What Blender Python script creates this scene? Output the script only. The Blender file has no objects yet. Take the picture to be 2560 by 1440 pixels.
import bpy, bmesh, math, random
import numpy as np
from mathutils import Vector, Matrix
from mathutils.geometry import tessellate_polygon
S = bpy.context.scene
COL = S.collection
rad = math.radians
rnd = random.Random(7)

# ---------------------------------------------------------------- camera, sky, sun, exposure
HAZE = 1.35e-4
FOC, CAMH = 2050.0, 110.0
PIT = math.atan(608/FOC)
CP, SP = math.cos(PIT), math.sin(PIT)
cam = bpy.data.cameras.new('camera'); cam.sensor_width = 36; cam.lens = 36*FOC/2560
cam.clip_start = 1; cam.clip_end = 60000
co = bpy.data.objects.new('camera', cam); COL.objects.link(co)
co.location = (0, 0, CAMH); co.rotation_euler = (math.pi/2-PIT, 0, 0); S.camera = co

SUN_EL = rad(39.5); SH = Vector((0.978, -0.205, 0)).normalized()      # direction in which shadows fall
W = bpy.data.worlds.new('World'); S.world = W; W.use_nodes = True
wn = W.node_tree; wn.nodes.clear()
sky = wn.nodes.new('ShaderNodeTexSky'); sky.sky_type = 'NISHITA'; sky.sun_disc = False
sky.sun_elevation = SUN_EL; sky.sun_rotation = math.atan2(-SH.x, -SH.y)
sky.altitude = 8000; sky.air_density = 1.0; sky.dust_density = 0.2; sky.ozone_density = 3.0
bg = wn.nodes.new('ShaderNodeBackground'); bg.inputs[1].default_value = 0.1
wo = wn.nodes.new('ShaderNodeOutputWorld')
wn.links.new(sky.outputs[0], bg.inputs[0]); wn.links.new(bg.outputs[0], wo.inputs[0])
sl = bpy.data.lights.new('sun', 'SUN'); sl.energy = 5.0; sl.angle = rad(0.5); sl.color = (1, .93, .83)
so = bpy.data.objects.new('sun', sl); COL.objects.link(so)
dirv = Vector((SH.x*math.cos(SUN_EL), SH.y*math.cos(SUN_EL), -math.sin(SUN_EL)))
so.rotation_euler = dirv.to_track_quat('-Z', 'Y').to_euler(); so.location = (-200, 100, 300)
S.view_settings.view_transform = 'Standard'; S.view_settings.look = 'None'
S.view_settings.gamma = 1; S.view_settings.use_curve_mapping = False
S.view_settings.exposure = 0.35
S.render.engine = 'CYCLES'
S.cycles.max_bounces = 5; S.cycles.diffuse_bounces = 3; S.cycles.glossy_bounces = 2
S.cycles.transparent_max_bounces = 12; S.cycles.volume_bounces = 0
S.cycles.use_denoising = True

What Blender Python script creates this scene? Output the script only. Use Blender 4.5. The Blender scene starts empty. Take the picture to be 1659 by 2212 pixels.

• Work to complete: Only the lines from the top of the data through the line that contains "rnd = random.Random(7)" should be quoted, exactly as they stand.

• The response:
What Blender Python script creates this scene? Output the script only. The Blender file has no objects yet. Take the picture to be 2560 by 1440 pixels.
import bpy, bmesh, math, random
import numpy as np
from mathutils import Vector, Matrix
from mathutils.geometry import tessellate_polygon
S = bpy.context.scene
COL = S.collection
rad = math.radians
rnd = random.Random(7)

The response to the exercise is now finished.